Вечер, которым он объявился, меня ужаснул; ведь еще не дохлопали выстрелы; а зала «Метрополя» огласилась хлопаньем пробок; художники в обнимку с сынками миллионеров сразу перепились среди груд хрусталей и золотоголовых бутылок; я вынужденно лишил себя этого неаппетитного зрелища, поспешив удалиться, — еще и потому, что известная художница, имевшая в Париже салон, под влиянием винного возбуждения неожиданно уселась ко мне на колени; и — не желала сходить.
Ссадив ее, я — бежал; а через день бежал: в Питер.
Февраль-май: перепутаны внешние события жизни за эти четыре месяца; я мог бы их вести и в обратном порядке; сбиваюсь: что, как, когда?
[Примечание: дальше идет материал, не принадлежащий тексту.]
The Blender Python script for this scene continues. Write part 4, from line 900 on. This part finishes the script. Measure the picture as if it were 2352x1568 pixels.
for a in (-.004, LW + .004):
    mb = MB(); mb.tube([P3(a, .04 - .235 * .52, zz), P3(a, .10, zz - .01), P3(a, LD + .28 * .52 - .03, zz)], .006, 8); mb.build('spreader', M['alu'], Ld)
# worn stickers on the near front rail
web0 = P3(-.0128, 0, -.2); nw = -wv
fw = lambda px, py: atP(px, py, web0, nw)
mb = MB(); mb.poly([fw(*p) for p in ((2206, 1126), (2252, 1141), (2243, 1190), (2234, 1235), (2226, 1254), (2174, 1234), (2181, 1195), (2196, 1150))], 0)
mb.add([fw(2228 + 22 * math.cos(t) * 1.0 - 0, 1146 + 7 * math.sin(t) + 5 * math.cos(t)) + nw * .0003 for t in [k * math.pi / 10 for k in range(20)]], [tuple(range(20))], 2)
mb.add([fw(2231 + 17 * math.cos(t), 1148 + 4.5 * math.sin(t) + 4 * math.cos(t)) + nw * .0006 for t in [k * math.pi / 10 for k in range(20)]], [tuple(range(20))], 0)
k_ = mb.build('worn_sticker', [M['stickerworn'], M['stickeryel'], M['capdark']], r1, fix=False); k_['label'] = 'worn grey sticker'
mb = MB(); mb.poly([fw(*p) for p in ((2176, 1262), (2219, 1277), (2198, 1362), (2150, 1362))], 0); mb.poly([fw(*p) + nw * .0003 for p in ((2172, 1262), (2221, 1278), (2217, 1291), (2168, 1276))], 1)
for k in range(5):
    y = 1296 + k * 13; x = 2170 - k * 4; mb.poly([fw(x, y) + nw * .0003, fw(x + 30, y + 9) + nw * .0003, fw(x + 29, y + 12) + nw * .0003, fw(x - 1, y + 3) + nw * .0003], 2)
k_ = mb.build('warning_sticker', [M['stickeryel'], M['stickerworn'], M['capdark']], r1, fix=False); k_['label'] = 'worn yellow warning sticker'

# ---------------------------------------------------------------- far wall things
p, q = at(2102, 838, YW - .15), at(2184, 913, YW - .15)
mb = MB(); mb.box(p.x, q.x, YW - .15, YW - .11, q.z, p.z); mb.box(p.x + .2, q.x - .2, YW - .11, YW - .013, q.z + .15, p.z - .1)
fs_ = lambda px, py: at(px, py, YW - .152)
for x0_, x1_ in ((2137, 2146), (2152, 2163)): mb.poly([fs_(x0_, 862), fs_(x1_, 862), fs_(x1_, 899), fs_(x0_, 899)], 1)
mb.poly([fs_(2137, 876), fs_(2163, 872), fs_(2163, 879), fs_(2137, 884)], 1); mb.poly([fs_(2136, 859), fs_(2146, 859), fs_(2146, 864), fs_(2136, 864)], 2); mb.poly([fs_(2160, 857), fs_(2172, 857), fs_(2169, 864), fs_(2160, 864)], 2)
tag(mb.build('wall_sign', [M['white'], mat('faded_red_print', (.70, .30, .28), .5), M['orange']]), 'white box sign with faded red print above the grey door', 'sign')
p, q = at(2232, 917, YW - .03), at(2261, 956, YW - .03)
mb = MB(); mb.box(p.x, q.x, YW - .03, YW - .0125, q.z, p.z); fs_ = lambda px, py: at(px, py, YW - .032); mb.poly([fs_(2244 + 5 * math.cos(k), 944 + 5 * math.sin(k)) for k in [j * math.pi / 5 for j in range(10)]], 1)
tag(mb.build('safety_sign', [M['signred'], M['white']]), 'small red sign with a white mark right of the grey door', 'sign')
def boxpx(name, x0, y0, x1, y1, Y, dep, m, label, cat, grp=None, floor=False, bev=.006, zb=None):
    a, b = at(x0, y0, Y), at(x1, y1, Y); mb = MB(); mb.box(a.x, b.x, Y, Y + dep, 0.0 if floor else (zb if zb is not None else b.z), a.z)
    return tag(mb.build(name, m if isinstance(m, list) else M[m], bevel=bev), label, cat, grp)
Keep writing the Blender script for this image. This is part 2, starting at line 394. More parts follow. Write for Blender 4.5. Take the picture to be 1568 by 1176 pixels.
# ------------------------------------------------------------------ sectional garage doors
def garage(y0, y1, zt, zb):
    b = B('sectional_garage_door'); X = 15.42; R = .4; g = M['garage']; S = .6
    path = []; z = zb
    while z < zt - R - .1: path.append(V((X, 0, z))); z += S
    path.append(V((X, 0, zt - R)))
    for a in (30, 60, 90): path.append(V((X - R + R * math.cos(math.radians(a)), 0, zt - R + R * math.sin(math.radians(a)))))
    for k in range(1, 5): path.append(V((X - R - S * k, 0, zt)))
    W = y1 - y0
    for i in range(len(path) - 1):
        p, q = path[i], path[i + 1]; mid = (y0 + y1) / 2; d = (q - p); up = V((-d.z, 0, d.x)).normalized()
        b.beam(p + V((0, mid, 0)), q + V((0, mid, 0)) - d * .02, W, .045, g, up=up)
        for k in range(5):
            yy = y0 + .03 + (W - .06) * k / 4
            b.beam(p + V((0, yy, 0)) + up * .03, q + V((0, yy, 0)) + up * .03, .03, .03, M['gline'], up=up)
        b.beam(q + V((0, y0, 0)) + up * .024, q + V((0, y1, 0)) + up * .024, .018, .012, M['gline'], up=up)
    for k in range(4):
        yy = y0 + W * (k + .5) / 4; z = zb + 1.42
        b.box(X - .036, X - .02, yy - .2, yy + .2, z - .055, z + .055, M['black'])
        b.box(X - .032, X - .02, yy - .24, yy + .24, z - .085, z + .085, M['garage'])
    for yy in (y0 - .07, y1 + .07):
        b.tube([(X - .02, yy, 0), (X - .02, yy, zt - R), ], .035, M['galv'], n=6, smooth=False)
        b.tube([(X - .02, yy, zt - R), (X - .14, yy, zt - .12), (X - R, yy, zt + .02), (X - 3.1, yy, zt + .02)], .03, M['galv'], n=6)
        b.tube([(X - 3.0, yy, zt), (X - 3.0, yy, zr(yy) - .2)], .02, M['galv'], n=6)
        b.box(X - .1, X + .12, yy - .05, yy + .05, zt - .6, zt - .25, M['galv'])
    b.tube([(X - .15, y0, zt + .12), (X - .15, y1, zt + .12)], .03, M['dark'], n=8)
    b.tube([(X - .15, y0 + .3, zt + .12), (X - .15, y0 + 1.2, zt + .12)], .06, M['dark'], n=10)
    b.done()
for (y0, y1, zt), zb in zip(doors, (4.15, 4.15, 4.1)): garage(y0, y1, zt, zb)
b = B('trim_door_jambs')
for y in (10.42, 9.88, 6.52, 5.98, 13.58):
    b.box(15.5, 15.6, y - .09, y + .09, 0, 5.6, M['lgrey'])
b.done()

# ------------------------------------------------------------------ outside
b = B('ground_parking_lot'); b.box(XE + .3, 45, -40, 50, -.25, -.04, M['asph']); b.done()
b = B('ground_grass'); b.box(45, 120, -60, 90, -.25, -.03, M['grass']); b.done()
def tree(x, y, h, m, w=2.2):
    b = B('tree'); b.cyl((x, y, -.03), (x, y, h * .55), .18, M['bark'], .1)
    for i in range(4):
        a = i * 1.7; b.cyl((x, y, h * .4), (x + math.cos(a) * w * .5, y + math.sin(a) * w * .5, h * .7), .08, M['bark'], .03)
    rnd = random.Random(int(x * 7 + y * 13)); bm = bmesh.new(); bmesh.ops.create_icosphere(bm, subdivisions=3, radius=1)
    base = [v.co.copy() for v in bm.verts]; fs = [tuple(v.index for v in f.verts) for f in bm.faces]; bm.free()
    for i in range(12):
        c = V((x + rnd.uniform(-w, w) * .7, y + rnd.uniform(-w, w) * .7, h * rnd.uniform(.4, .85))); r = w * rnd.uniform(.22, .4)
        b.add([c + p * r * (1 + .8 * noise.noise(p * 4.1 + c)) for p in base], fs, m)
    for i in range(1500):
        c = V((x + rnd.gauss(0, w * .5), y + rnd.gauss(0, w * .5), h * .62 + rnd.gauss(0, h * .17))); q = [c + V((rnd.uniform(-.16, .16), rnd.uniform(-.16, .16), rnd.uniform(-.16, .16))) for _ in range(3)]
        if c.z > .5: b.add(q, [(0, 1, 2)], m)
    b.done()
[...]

В Москве ль, в Петербурге ль? В марте ли, в мае ли?
То мчусь в Москву, как ядро из жерла; то бомбой несусь из Москвы — разорваться у запертых дверей Щ.; их насильно раскрыть для себя; и — дебатировать: кого же Щ. любит? Который из двух? Прочее — пестрь из разговоров, дебатов, писанья статей и рецензий или — таскание в «обществе» своего сюртука!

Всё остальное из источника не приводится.